The WWF isn’t the only organization using drones to combat poachers. Last month, Co.Exist’s Ariel Schwartz showed footage of drones protecting endangered animals in Kenya; that footage came from tech development firm Airware, which is working with Kenya’s Ol Pejeta Conservancy.

Crawford Allan, the director of TRAFFIC North America (a wildlife trade monitoring program run jointly by the WWF and World Conservation Union) says that the new system allows rangers in Namibia to communicate with each other much more quickly, and gives them access to some exciting new tech tools as well. “It’s more than UAVs,” he says. “it’s integration of different technologies with UAVs in the air at the heart, using thermal energy to look for poachers.”

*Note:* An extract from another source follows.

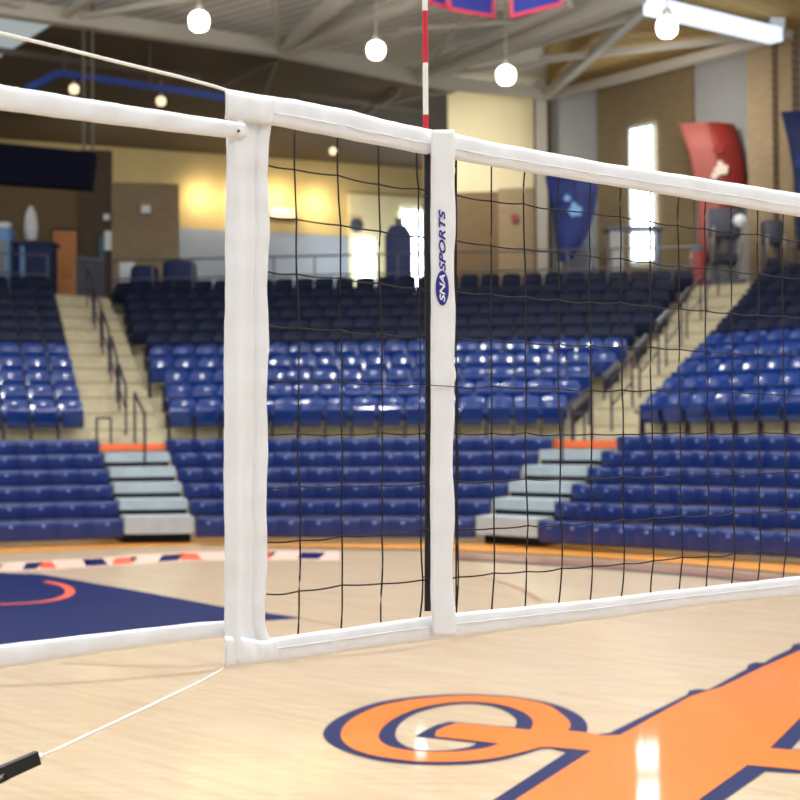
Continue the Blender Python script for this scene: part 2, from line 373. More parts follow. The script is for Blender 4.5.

The Wildlife Crime Technology Project’s efforts in Namibia are done in coordination with the Namibian Ministry of Environment and Tourism, which will ultimately deploy the monitoring systems. Success will depend on quick communication and integration of various data streams, using low-maintenance technology that can work in rugged African areas and has a learning curve that can be mastered quickly by rangers (the poachers, many of whom are veterans of military conflicts in Angola and elsewhere, generally have extensive equipment and supplies). One important concern, Allan tells me, was integrating the data system to track rangers’ vehicles with low-cost radio tags. But a big part of the network, which combines UAVs with RFID tags with mobile command centers, is simply enabling the rangers to do their job more quickly. The WWF’s pilot project took place in national parks in Namibia’s Zambezi Region.

A South African vendor supplied the WWF and the Namibian rangers with a radio frequency (RF) network that sends information from the UAVs, the RFID tags, and sensors at watering holes to a central location. The RF network is also integrated with an encrypted radio and digital communication system for rangers. This was an issue for the rangers in the past–in their particular test area in the Zambezi Region, they generally worked on a high plateau while the command center was in a valley below that inhibited communication. In our conversation, Allan voiced dismay at bureaucratic obstacles regarding the use of UAVs in Namibia. According to a WWF representative, “transferring technologies to the field, particularly Unmanned Aerial Systems with sensors subject to U.S. Department of Commerce export controls, takes special consideration. This process involves documenting that systems will be used only for conservation purposes.”


While in Namibia to conduct testing, Allan saw some things that genuinely surprised him with the UAVs. “We were flying at night with these UAVs,” he says. “We didn’t realize it, but the UAV picked up a giraffe 50 feet away from us in bushes that we didn’t know were there because we saw a giraffe showing up white and bright in the screen of the command center, this just shows you what its like. Your situational awareness in bush at night is very limited, especially when there aren’t full moons. Poachers could be hiding in trees right behind them, but with UAV you can see poachers’ body heat.” With the drones, he adds, rangers can avoid running into poachers or lions at night.

These technologies interact with each other in unexpected ways. When the WWF’s drones fly over rhinos, they are able to identify the rhinos on the ground via the new RFID microchips. The drones are also able to track movement of animals and migrations much more effectively than previous tools.

Technology can’t do everything on its own. Pierre du Preez of the Namibian Ministry of the Environment and Tourism added that the technology needs to be used by rangers on the ground in near-real time for maximum effectiveness. The WWF’s arsenal helps rangers do their job much more effectively but in the end, it’s the human talent that counts. Allan hopes that the export issues the WWF is encountering with the UAVs will be resolved and pointed out another partnership, with the Richardson Fund, to bring high tech anti-poacher systems to the Congo. The poachers have technological capabilities of their own, thanks to their affiliation with international crime syndicates. But the rhinos and elephants of Africa now have an unexpected ally alongside the WWF: Google.